Und auch Salzburg ist von Kultur-Kürzungen betroffen: Die Salzburger Festspiele müssen in Zukunft aufgrund der angespannten Haushaltslage sparen, was zu Verzögerungen bei wichtigen Bau- und Investitionsprojekten, wie dem Umbau des Festspielbezirks, führen kann. Kulturminister und Vizekanzler Andreas Babler betont zwar die Bedeutung von Kultur als zentrale Lebensgrundlage, weist aber darauf hin, dass die Bundesregierung große Summen einsparen muss (6,4 Milliarden Euro im ersten und 8,7 Milliarden Euro im zweiten Jahr), weshalb die konkrete Umsetzung von Bauvorhaben ungewiss ist und Investitionen möglicherweise verschoben werden.

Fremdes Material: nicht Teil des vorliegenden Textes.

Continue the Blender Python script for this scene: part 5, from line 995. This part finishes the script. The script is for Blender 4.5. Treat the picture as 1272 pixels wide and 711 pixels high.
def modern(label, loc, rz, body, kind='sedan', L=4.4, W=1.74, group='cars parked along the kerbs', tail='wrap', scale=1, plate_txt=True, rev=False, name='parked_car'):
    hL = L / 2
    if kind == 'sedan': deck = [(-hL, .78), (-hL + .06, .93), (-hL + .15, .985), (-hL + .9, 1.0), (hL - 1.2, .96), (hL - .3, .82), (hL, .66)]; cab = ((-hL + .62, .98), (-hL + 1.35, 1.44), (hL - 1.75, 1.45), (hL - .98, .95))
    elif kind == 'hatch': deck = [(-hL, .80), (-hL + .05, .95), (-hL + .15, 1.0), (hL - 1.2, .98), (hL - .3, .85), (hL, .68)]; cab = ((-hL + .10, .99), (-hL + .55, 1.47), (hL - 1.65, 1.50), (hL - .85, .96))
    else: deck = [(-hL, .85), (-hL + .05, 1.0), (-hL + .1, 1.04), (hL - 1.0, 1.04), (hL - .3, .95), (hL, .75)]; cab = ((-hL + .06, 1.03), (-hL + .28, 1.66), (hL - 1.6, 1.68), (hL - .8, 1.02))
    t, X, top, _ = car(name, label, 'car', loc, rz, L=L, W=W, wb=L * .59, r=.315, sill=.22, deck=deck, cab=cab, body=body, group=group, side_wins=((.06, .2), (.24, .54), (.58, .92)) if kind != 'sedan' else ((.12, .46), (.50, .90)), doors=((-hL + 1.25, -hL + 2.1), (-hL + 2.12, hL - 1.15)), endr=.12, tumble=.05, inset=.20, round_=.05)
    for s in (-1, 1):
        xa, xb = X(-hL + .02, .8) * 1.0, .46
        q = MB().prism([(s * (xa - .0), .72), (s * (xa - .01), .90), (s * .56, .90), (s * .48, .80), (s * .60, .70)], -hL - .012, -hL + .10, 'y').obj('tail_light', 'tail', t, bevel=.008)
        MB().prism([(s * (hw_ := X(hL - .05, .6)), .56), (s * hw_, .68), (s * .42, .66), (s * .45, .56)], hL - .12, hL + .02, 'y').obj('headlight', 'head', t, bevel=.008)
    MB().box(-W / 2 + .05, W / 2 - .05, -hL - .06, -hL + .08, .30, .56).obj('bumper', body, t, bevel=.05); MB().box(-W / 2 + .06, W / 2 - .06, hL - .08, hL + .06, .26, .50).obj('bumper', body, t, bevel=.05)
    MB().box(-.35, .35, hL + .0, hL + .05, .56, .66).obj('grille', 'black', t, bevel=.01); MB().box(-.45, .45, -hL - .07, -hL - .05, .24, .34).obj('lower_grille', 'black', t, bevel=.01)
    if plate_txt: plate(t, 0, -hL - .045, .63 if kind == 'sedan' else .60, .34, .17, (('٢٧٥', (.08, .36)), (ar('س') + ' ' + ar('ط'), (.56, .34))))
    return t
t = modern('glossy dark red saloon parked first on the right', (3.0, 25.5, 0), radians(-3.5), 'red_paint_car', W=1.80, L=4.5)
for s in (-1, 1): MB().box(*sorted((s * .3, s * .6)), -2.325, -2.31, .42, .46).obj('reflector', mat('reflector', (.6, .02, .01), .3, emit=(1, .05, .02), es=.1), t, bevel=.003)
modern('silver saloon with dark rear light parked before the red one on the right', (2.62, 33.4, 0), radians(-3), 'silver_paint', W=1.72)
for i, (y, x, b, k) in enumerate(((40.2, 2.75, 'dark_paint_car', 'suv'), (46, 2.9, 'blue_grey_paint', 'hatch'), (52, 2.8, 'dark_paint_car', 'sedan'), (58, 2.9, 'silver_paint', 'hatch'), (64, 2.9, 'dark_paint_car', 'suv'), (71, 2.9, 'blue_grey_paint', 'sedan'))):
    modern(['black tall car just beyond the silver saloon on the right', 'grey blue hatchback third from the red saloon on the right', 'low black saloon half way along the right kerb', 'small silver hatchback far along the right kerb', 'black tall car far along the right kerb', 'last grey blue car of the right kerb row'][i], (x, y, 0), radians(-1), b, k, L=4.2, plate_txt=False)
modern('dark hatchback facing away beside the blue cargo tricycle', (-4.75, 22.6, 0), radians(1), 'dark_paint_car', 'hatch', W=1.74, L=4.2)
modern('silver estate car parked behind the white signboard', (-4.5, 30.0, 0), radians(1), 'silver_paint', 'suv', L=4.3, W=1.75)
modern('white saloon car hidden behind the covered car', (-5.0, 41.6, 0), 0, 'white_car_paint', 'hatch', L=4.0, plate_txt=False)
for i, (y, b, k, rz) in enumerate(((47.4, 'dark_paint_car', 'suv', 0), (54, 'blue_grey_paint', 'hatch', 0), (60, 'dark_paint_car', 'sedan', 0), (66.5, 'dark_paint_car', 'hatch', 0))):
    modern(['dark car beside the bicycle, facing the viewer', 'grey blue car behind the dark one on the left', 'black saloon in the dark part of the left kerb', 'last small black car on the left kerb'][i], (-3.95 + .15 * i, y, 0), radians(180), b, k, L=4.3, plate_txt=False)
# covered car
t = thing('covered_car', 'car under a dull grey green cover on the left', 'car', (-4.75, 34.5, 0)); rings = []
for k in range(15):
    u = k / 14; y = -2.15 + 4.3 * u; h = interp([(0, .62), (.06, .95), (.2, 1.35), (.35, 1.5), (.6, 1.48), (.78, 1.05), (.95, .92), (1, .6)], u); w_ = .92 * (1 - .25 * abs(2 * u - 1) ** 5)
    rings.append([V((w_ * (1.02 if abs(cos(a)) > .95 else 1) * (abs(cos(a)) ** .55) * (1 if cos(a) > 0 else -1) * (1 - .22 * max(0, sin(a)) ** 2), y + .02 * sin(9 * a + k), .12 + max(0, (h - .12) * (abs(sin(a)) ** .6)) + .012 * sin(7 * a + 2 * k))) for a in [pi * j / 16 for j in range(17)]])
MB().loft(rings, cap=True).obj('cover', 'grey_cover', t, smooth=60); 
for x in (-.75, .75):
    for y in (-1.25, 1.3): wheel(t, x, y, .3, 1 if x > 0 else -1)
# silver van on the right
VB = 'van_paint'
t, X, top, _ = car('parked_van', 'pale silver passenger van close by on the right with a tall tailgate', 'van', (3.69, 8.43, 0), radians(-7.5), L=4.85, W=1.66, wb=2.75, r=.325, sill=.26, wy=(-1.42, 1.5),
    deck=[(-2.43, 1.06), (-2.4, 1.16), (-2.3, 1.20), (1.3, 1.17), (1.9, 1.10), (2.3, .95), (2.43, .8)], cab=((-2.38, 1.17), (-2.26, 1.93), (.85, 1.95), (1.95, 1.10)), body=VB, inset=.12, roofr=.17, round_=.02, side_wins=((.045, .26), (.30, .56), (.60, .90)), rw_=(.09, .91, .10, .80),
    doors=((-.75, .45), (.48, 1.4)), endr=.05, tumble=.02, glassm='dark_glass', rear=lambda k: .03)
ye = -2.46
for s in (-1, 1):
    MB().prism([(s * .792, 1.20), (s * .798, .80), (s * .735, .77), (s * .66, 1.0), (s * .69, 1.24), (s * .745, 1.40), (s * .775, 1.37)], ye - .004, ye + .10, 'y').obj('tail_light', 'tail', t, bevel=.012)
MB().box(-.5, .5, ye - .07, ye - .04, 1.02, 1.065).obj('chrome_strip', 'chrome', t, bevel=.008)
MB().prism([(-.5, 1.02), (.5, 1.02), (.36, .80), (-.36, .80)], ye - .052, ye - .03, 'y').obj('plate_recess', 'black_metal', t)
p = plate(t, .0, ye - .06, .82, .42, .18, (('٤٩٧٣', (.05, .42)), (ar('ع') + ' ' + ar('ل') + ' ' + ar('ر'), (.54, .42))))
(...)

Viele der beschlossenen Einsparungen werden erst in den nächsten Monaten zu konkreten Reaktionen in den Häusern und Ensembles führen. Und es sieht nicht so aus, als würde sich die finanzielle Situation der öffentlichen Hand schnell verbessern. Kulturschaffende werden sich in Zukunft noch mehr als zuvor für ihre staatliche Unterstützung legitimieren müssen. Und Fragen, ob wir uns zu viel Kultur leisten, die gar nicht mehr nachgefragt wird, ob die Häuser sorgfältig genug mit ihren Geldern umgehen, ob es richtig ist ein System zu unterstützen, in dem üppige Gagen auf prekäre Arbeitsverhältnisse stoßen, werden unausweichlich auf den Tisch kommen. Theater, Orchester und freie Gruppen wären gut beraten, bereits jetzt passende Antworten parat zu haben.